Nuhu Ribadu & the Scorpions: Setbacks and potential promises for anti-corruption efforts in Africa’s two largest economies
Two recent articles point to a convergence of missing or diminishing anti-corruption efforts in both South Africa and Nigeria.
For one, Nigeria’s former head of anti corruption Mr. Ribadu (whose high-provile 2012 report revealed that the country had lost tens of billions of dollars in oil and gas revenues due to illicit dealings between multinational oil companies and government officials) defected from the opposition All Progressives Congress (APC) to President Goodluck Jonathan’s ruling People’s Democratic Party (PDP). This is a welcome development for President Jonathan, whose party has been plagued by allegations of bribery and corruption scandals. It remains to be seen whether Mr. Ribadu’s move beckons a more docile and timid anti-corruption approach in Africa’s largest economy (by GDP), or whether – perhaps less likely so – he will remain the strong voice of the anti-bribery advocate that he has proven to be in his prior tenure.

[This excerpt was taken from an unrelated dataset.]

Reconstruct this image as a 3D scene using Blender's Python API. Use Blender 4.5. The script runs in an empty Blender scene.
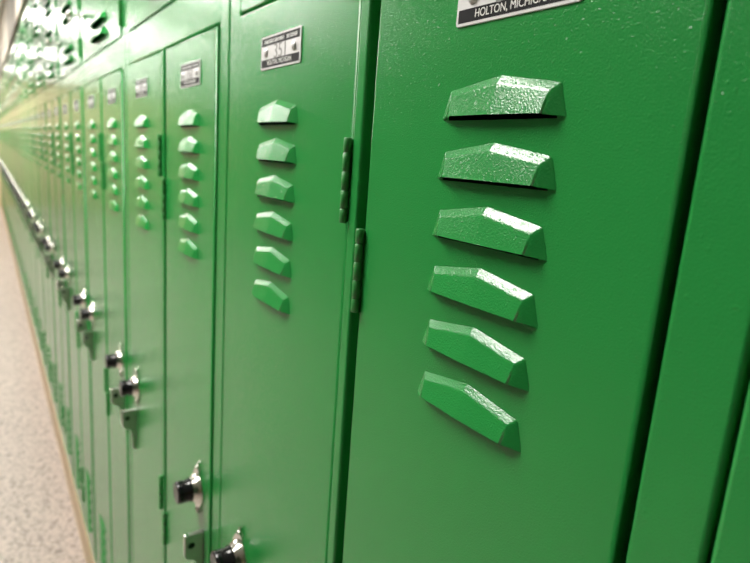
import bpy, bmesh, math, random
from mathutils import Vector, Matrix
random.seed(7)
S = 0.61                      # width of one locker unit in metres
EYE = 1.61                    # eye height: layout heights below are in unit widths from the eye line
sc = bpy.context.scene
col = sc.collection

def ZW(z):                    # layout height -> world height
    return EYE + z * S

# ------------------------------------------------------------------ materials
def nodes(name):
    m = bpy.data.materials.new(name); m.use_nodes = True
    nt = m.node_tree
    return m, nt, nt.nodes['Principled BSDF']

def simple(name, colr, rough=.5, metal=0., spec=.5):
    m, nt, b = nodes(name)
    b.inputs['Base Color'].default_value = (*colr, 1)
    b.inputs['Roughness'].default_value = rough
    b.inputs['Metallic'].default_value = metal
    b.inputs['Specular IOR Level'].default_value = spec
    return m

def paint(name, colr, rough, bump):
    m, nt, b = nodes(name)
    N, L = nt.nodes, nt.links
    tc = N.new('ShaderNodeTexCoord')
    n1 = N.new('ShaderNodeTexNoise'); n1.inputs['Scale'].default_value = 850; n1.inputs['Detail'].default_value = 2
    n2 = N.new('ShaderNodeTexNoise'); n2.inputs['Scale'].default_value = 330; n2.inputs['Detail'].default_value = 1
    L.new(tc.outputs['Object'], n1.inputs['Vector']); L.new(tc.outputs['Object'], n2.inputs['Vector'])
    r = N.new('ShaderNodeMapRange'); r.inputs['From Min'].default_value = .64; r.inputs['From Max'].default_value = .80
    r.inputs['To Max'].default_value = .40
    L.new(n2.outputs['Fac'], r.inputs['Value'])
    a = N.new('ShaderNodeMath'); a.operation = 'MULTIPLY_ADD'; a.inputs[1].default_value = .78
    L.new(n1.outputs['Fac'], a.inputs[0]); L.new(r.outputs['Result'], a.inputs[2])
    bp = N.new('ShaderNodeBump'); bp.inputs['Strength'].default_value = bump; bp.inputs['Distance'].default_value = .0004
    L.new(a.outputs[0], bp.inputs['Height']); L.new(bp.outputs['Normal'], b.inputs['Normal'])
    n3 = N.new('ShaderNodeTexNoise'); n3.inputs['Scale'].default_value = 14; n3.inputs['Detail'].default_value = 3
    L.new(tc.outputs['Object'], n3.inputs['Vector'])
    mx = N.new('ShaderNodeMix'); mx.data_type = 'RGBA'
    mx.inputs['A'].default_value = (*[c * .95 for c in colr], 1); mx.inputs['B'].default_value = (*[c * 1.05 for c in colr], 1)
    L.new(n3.outputs['Fac'], mx.inputs['Factor']); L.new(mx.outputs['Result'], b.inputs['Base Color'])
    b.inputs['Roughness'].default_value = rough; b.inputs['Specular IOR Level'].default_value = .55
    return m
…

In the Mail & Guardian piece, “Concourt justices: Where are SA’s corruption busters?”, Phillip De Wet writes about a similar state of lack of enforcement in South Africa: “Years after disbanding the Scorpions, courts are still grappling with the consequences. And the highest court seems unamused at the state of play,” says Mr. De Wet, writing about the hearing of the Constitutional Court on Tuesday in a case that brings to the fore the keenly felt absence of the dedicated investigative unit tasked with ridding South Africa of corruption? A key question is whether the police unit of the Hawks are capable of taking on the role that the felled Scorpion unit used to play.

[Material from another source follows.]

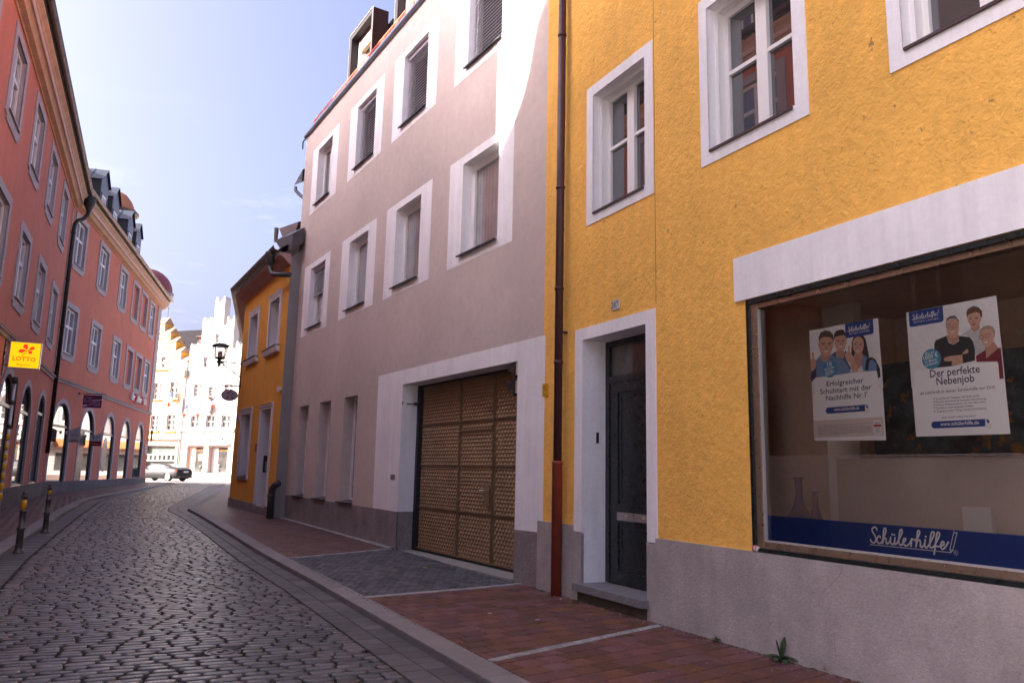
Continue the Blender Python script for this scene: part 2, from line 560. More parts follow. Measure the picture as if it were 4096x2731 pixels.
def resample(pl, step):
    P = [np.array(p, float) for p in pl]
    seg = [np.linalg.norm(P[i + 1] - P[i]) for i in range(len(P) - 1)]
    cum = np.concatenate([[0], np.cumsum(seg)])
    t = np.linspace(0, cum[-1], max(2, int(cum[-1] / step) + 1))
    return [tuple(np.array([np.interp(x, cum, [p[k] for p in P]) for k in (0, 1)])) for x in t]
def pairres(a, b, step):
    P, Q = [np.array(p, float) for p in a], [np.array(p, float) for p in b]
    seg = [np.linalg.norm(P[i + 1] - P[i]) for i in range(len(P) - 1)]
    cum = np.concatenate([[0], np.cumsum(seg)])
    t = np.linspace(0, cum[-1], max(2, int(cum[-1] / step) + 1))
    f = lambda S: [tuple(np.interp(x, cum, [p[k] for p in S]) for k in (0, 1)) for x in t]
    return f(P), f(Q)
def kerb(name, out, inn):
    pv = Paver()
    a, b = pairres(out, inn, .98)
    for i in range(len(a) - 1):
        sh = .006
        def mix(p, q, t): return (p[0] + (q[0] - p[0]) * t, p[1] + (q[1] - p[1]) * t)
        pv.stone([mix(a[i], a[i + 1], sh), mix(a[i], a[i + 1], 1 - sh), mix(b[i], b[i + 1], 1 - sh), mix(b[i], b[i + 1], sh)], lambda x, y: 0, .25, .012)
        # lay it on the slope
        k = 12
        for j in range(len(pv.v) - k, len(pv.v)):
            x, y, z = pv.v[j]
            pv.v[j] = (x, y, z + float(G(x, y)))
    return pv.build(name, m_kerb, smooth=False)
kerb('right_kerb', KR_OUT, KR_IN)
kerb('left_kerb', KL_OUT, KL_IN)
# flush gutter strips
def strip(name, a, b, mat, L, rows):
    pv = Paver()
    A, B = pairres(a, b, L)
    for i in range(len(A) - 1):
        for r in range(rows):
            def pt(t, u):
                p = (A[i][0] + (A[i + 1][0] - A[i][0]) * t, A[i][1] + (A[i + 1][1] - A[i][1]) * t)
                q = (B[i][0] + (B[i + 1][0] - B[i][0]) * t, B[i][1] + (B[i + 1][1] - B[i][1]) * t)
                return (p[0] + (q[0] - p[0]) * u, p[1] + (q[1] - p[1]) * u)
            u0, u1 = r / rows + .008, (r + 1) / rows - .008
            pv.stone([pt(.02, u0), pt(.98, u0), pt(.98, u1), pt(.02, u1)], lambda x, y: RZ(x, y) + .001, .02, .004)
    return pv.build(name, mat, smooth=False)
strip('right_gutter_strip', KR_OUT, GR_OUT, m_gutter, .22, 2)
strip('left_gutter_strip', KL_OUT, GL_OUT, m_gutter, .3, 1)
# cobbles: rows across the street
pv = Paver()
EP = R(24)
ep = np.array([math.cos(EP), math.sin(EP)]); eq = np.array([-math.sin(EP), math.cos(EP)])
def edge_fn(pl):
    S = resample(pl, .3)
    pq = sorted((float(np.dot(s, eq)), float(np.dot(s, ep))) for s in S)
    qs, ps = [a for a, _ in pq], [b for _, b in pq]
    return lambda q: float(np.interp(q, qs, ps))
eL, eR = edge_fn(GL_OUT + [(-24.5, 57.5), (-45, 60), (-60, 66)]), edge_fn(GR_OUT + [(-18.0, 57.0), (-2, 66)])
q = 1.2
qmax = 66.0
manhole = np.array([-2.53, 7.32])
while q < qmax:
    near = q < 24
    Wd = random.uniform(.10, .132) if q < 34 else random.uniform(.15, .19)
    wob = random.uniform(0, 6.28)
    p = eL(q) + random.uniform(0, .05)
    end = eR(q)
    while p < end:
        L = random.uniform(.17, .30) * (1 if q < 40 else 1.3)
        if p + L > end - .06: L = end - p
        if L < .07: break
        gap = random.uniform(.008, .018) if q < 40 else .016
        hw, hl = (Wd - gap) / 2, (L - gap) / 2
        bow = .03 * math.sin(p * .55 + q * .21) + random.gauss(0, .006)
        pc, qc = p + L / 2, q + Wd / 2 + bow
        c = ep * pc + eq * qc
        if np.linalg.norm(c - manhole) > .17 and c[1] > .4:
            if near:
                n_ = 16
                ex = random.uniform(4.5, 9)
                out = []
                for k in range(n_):
                    t = 2 * math.pi * (k + .5) / n_
                    ct, st = math.cos(t), math.sin(t)
                    r_ = (abs(ct) ** ex + abs(st) ** ex) ** (-1 / ex) * random.uniform(.965, 1.015)
                    w_ = ep * (ct * r_ * hl) + eq * (st * r_ * hw)
                    out.append(tuple(c + w_))
                pv.stone(out, RZ, .035, .008 + random.uniform(-.002, .004), .004, .026)
            else:
                cut = min(hw, hl) * .45
                out = [(-hl + cut, -hw), (hl - cut, -hw), (hl, -hw + cut), (hl, hw - cut), (hl - cut, hw), (-hl + cut, hw), (-hl, hw - cut), (-hl, -hw + cut)]
                out = [tuple(c + ep * a + eq * b) for a, b in out]
                pv.stone(out, RZ, .03, .014, .006)
        p += L
    q += Wd
pv.build('cobbled_road', m_cobble)
# sand bed under the whole street
mb = MB()
ys = [-6, 0, 4, 8, 11, 14, 18, 22.5, 26, 30, 34, 40, 46, 52, 56, 60]
vs, fs = [], []
NX = 12
for y in ys:
    cx_ = -y * .5
    for k in range(NX):
        x = cx_ - 14 + 28 * k / (NX - 1)
        vs.append((x, y, float(RZ(x, y)) - .03))
for i in range(len(ys) - 1):
    for k in range(NX - 1): fs.append((i * NX + k, i * NX + k + 1, (i + 1) * NX + k + 1, (i + 1) * NX + k))
mb.add(vs, fs)
struct(mb.build('road_bed', m_joint, smooth=True))
struct(MB().box(-900, 900, -400, 1500, -2.0, -.6).build('ground', m_asph))
# pavements
zG = lambda x, y: G(x, y) - .003
pv = Paver()
wall_pt = lambda s, d=.0: tuple(FY.w(s, d, 0)[:2])
gwall = lambda s, d=.0: tuple(FG.w(s, d, 0)[:2])
nearR = [(3.2, .3), (6.4, -.6), wall_pt(-9, -.1), wall_pt(-.30, -.1), (-.10, 6.78), (.13, 6.26)]
A0 = (-.11, 6.83); B0 = wall_pt(-.26, -.1)
A1 = (-1.74, 9.98); B1 = gwall(.45, -.1)
pave(pv, [KR_IN[0], wall_pt(-9, -.1), B0, A0], R(38), .255, .215, .012, zG, .008)
pave(pv, [(A0[0] - .04, A0[1] + .09), (B0[0] - .05, B0[1] + .10), B1, A1], R(36), .255, .215, .012, zG, .008)
A2, B2 = (-3.74, 13.72), gwall(5.15, -.1)
pv.build('red_brick_pavement', m_brick, smooth=False)
pv = Paver()
pave(pv, [A2, B2, gwall(13.4, -.3), (-9.2, 24.0)], R(29), .255, .20, .010, zG)
pave(pv, [(-9.25, 24.0), gwall(13.4, -.3), tuple(FF.w(-1, -.1, 0)[:2]), (-10.62, 26.6)], R(29), .255, .20, .010, zG)
pave(pv, [(-10.62, 26.65), tuple(FF.w(-1.05, -.1, 0)[:2]), tuple(FF.w(0, -.1, 0)[:2]), (-11.1, 28.0)], R(20), .28, .18, .009, zG)
pave(pv, [(-11.1, 28.02), tuple(FF.w(0, -.1, 0)[:2]), (-8.0, 37), (-13.45, 36)], R(10), .3, .2, .008, zG)
pave(pv, [(-13.45, 36.05), (-8.0, 37.05), (-14, 55), (-19.1, 53.6)], R(10), .4, .27, .01, zG)
pv.build('brown_brick_pavement', m_brick2, smooth=False)
# driveway of dark setts with light edging
pv = Paver()
ga, gb = gwall(4.95, .03), gwall(.72, .03)
pave(pv, [(A1[0] - .07, A1[1] + .13), (gb[0] + .08, gb[1] - .06), ga, (A2[0] + .05, A2[1] - .13)], R(31), .13, .11, .012, zG, .006, .02, .006)
pv.build('dark_sett_driveway', m_sett, smooth=False)
def course(a, b, wd, L, mat, name, rows=1):
    pv = Paver()
    a, b = np.array(a), np.array(b)
    n = int(np.linalg.norm(b - a) / L)
    t = (b - a) / np.linalg.norm(b - a); nn = np.array([-t[1], t[0]])
    for i in range(n):
        for r in range(rows):
            p = a + t * L * (i + (r % 2) * .4); jj = random.uniform(-.004, .004)
            h0, h1 = wd * r / rows + .004 + jj, wd * (r + 1) / rows - .004 + jj
            pv.stone([tuple(p + t * .004 + nn * h0), tuple(p + t * (L - .008) + nn * h0), tuple(p + t * (L - .008) + nn * h1), tuple(p + t * .004 + nn * h1)], lambda x, y: G(x, y) + .001, .02, .005)
    return pv.build(name, mat, smooth=False)
course((A1[0] - .0, A1[1] + .01), (B1[0], B1[1] + .01), .11, .155, m_lightset, 'driveway_edging_near')
course((A2[0], A2[1] - .12), (B2[0], B2[1] - .12), .11, .155, m_lightset, 'driveway_edging_far')
course((A0[0], A0[1] - .01), (B0[0], B0[1] - .01), .10, .085, m_lightset, 'granite_line', 2)
mb = MB(FG)
mb.box(.70, 5.04, -.36, .05, -.3, .012)
struct(mb.build('gate_threshold_slab', M('concrete_slab', (.30, .28, .25), .8, .12, 4, .3, 90, bdist=.003)))
pv = Paver()      # light slabs along the mauve wall
for i in range(26):
    s = 5.2 + i * .31
    pv.stone([gwall(s, .13), gwall(s + .30, .13), gwall(s + .30, .0), gwall(s, .0)], lambda x, y: G(x, y) + .003, .02, .004)
pv.build('wall_foot_slabs', m_lightset, smooth=False)
# left pavement
pv = Paver()
r1 = lambda s, d=-.05: tuple(F1.w(s, d, 0)[:2])
r2 = lambda s, d=-.05: tuple(F2.w(s, d, 0)[:2])
KI = KL_IN
pave(pv, [KI[1], KI[4], r1(-14.5), r1(-30)], R(66), .24, .16, .006, zG)
pave(pv, [KI[4], KI[7], r1(0), r1(-14.5)], R(66), .24, .16, .006, zG)
pave(pv, [KI[7], KI[9], r2(-11), r2(-24.2)], R(75), .28, .18, .006, zG)
pave(pv, [KI[9], KI[11], (-26.5, 56.6), r2(-11)], R(75), .32, .2, .006, zG)
pv.build('left_brick_pavement', m_brick2, smooth=False)
# the square
mb = MB()
mb.quad((-150, 57, .222), (90, 57, .222), (90, 130, .222), (-150, 130, .222))
struct(mb.build('square', m_asph))
mb = MB(FW)
mb.box(-60, 60, -.2, 21.5, .0, .245)
struct(mb.build('square_pavement', M('reddish_square_paving', (.27, .165, .13), .75, .14, 2, .3, 20)))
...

“We don’t have a dedicated corruption-fighting unit,” chief justice Dikgang Moseneke declared. The Hawks are seen as potentially weaker and less independent than the former Scorpions, as they remain within the police forces from an administrative standpoint: Advocate David Unterhalter (a friend of AAF and AfricanAntitrust.com) told the court on behalf of an amicus curiae, the Suzman Foundation, that the police minister has “a very very deep power to suspend without pay and then to dismiss” the head of the Hawks. Judgment was reserved for now.
As to Mr. Ribadu’s parallel defection several thousand kilometers to the north, the World Bulletin writes as follows:
Former president Olusegun Obasanjo hired Ribadu as chairman of Nigeria’s Economic and Financial Crimes Commission (EFCC) from April 2003 to December 2007 and he earned a reputation for going after seeming untouchables in the fight against rampant corruption, even at risk to his own life…. “In terms of electorate Ribadu hasn’t got much influence, but he was seen as clean and anti-corruption”, which had benefited the opposition’s fight on an anti-graft ticket, Lagos-based consultancy 46-Parallels partner Kayode Akindele said.